> [Exercise requirements] Repeat the data below exactly, dropping any pictures it holds.

> [Given information]
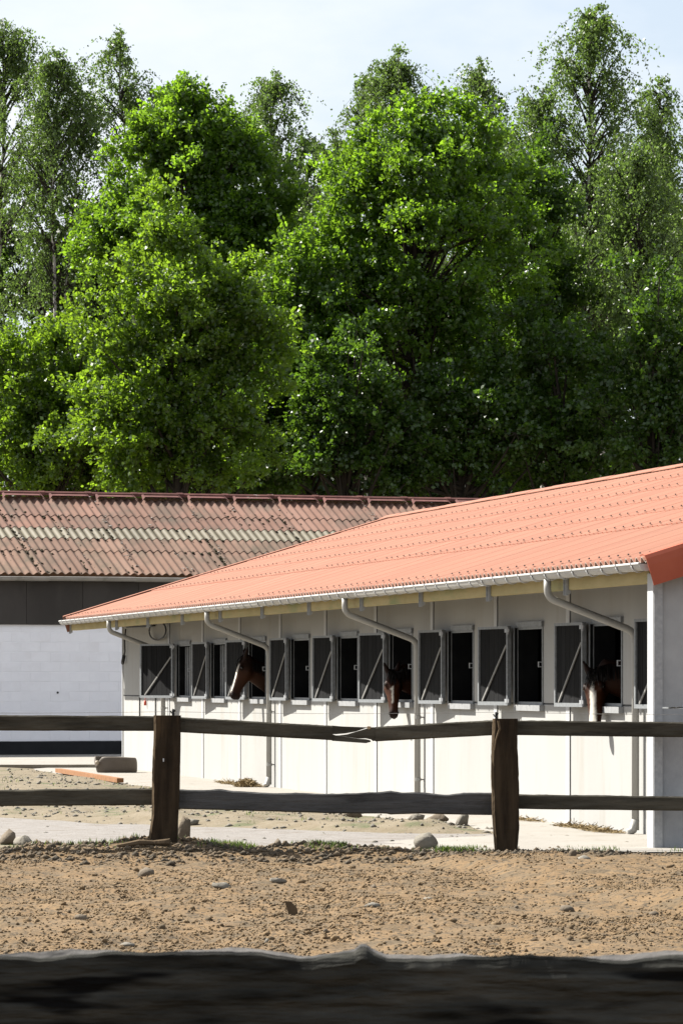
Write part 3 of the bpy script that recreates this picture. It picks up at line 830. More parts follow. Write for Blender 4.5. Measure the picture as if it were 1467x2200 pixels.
# roof
broof = link('roof', None, barn)
BRUN, BRISE = 3.75, 1.69
BEO = -0.22                                       # eave overhang in front of the wall
BEZ = 3.53
bsl = math.hypot(BRUN, BRISE); bang = math.atan2(BRISE, BRUN)
BP, BN = 0.165, 6
BW = BP*BN
BFR = [0.0, 0.285, 0.445, 0.58, 0.735, 0.965]
def broof_pt(x, s, n=0.0):
    return (x, BEO + s*math.cos(bang) - n*math.sin(bang), BEZ + s*math.sin(bang) + n*math.cos(bang))
brm_ = []
for r in range(5):
    L = (BFR[r+1]-BFR[r])*bsl + (0.12 if r < 4 else 0)
    m_ = M['light_strip'] if r == 2 else (M['old_roof_low'] if r < 2 else M['old_roof'])
    brm_.append(corr_mesh('roof_sheet', L, BP, BN, 0.024, [m_, M['old_edge']], th=0.008, over=0.05))
nB = 23
for r in range(5):
    L = (BFR[r+1]-BFR[r])*bsl
    tilt = math.atan2(0.012, L)
    for k in range(nB):
        jit = random.uniform(-0.006, 0.006)
        o = link('roof_sheet', brm_[r], broof, broof_pt(-7.3 + k*BW, BFR[r]*bsl + random.uniform(-0.012,0.012), 0.024 + 0.006*(k % 2) + jit*0.4))
        o.rotation_euler = (bang - tilt, 0, random.uniform(-0.002,0.002))
# ridge: roll on top, flat skirt pieces with turned ends
rid = MB()
rid.prism([(-0.10,-0.02),(-0.09,0.03),(-0.045,0.06),(0.045,0.06),(0.09,0.03),(0.10,-0.02)], 0, BW-0.02, 'x')
rid.prism([(-0.105,-0.02),(-0.095,0.037),(-0.045,0.07),(0.045,0.07),(0.095,0.037),(0.105,-0.02)], BW-0.10, BW+0.01, 'x')
# skirt towards the eave with a raised lip over four waves
dn = math.tan(bang)
def sk(x0, x1, y0, y1, off0, off1, th):
    return [(x0,-y0,-y0*dn+off0),(x1,-y0,-y0*dn+off0),(x1,-y1,-y1*dn+off1),(x0,-y1,-y1*dn+off1),
            (x0,-y0,-y0*dn+off0-th),(x1,-y0,-y0*dn+off0-th),(x1,-y1,-y1*dn+off1-th),(x0,-y1,-y1*dn+off1-th)]
bf = [(0,1,2,3),(4,7,6,5),(0,4,5,1),(1,5,6,2),(2,6,7,3),(3,7,4,0)]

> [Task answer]
Write part 3 of the bpy script that recreates this picture. It picks up at line 830. More parts follow. Write for Blender 4.5. Measure the picture as if it were 1467x2200 pixels.
# roof
broof = link('roof', None, barn)
BRUN, BRISE = 3.75, 1.69
BEO = -0.22                                       # eave overhang in front of the wall
BEZ = 3.53
bsl = math.hypot(BRUN, BRISE); bang = math.atan2(BRISE, BRUN)
BP, BN = 0.165, 6
BW = BP*BN
BFR = [0.0, 0.285, 0.445, 0.58, 0.735, 0.965]
def broof_pt(x, s, n=0.0):
    return (x, BEO + s*math.cos(bang) - n*math.sin(bang), BEZ + s*math.sin(bang) + n*math.cos(bang))
brm_ = []
for r in range(5):
    L = (BFR[r+1]-BFR[r])*bsl + (0.12 if r < 4 else 0)
    m_ = M['light_strip'] if r == 2 else (M['old_roof_low'] if r < 2 else M['old_roof'])
    brm_.append(corr_mesh('roof_sheet', L, BP, BN, 0.024, [m_, M['old_edge']], th=0.008, over=0.05))
nB = 23
for r in range(5):
    L = (BFR[r+1]-BFR[r])*bsl
    tilt = math.atan2(0.012, L)
    for k in range(nB):
        jit = random.uniform(-0.006, 0.006)
        o = link('roof_sheet', brm_[r], broof, broof_pt(-7.3 + k*BW, BFR[r]*bsl + random.uniform(-0.012,0.012), 0.024 + 0.006*(k % 2) + jit*0.4))
        o.rotation_euler = (bang - tilt, 0, random.uniform(-0.002,0.002))
# ridge: roll on top, flat skirt pieces with turned ends
rid = MB()
rid.prism([(-0.10,-0.02),(-0.09,0.03),(-0.045,0.06),(0.045,0.06),(0.09,0.03),(0.10,-0.02)], 0, BW-0.02, 'x')
rid.prism([(-0.105,-0.02),(-0.095,0.037),(-0.045,0.07),(0.045,0.07),(0.095,0.037),(0.105,-0.02)], BW-0.10, BW+0.01, 'x')
# skirt towards the eave with a raised lip over four waves
dn = math.tan(bang)
def sk(x0, x1, y0, y1, off0, off1, th):
    return [(x0,-y0,-y0*dn+off0),(x1,-y0,-y0*dn+off0),(x1,-y1,-y1*dn+off1),(x0,-y1,-y1*dn+off1),
            (x0,-y0,-y0*dn+off0-th),(x1,-y0,-y0*dn+off0-th),(x1,-y1,-y1*dn+off1-th),(x0,-y1,-y1*dn+off1-th)]
bf = [(0,1,2,3),(4,7,6,5),(0,4,5,1),(1,5,6,2),(2,6,7,3),(3,7,4,0)]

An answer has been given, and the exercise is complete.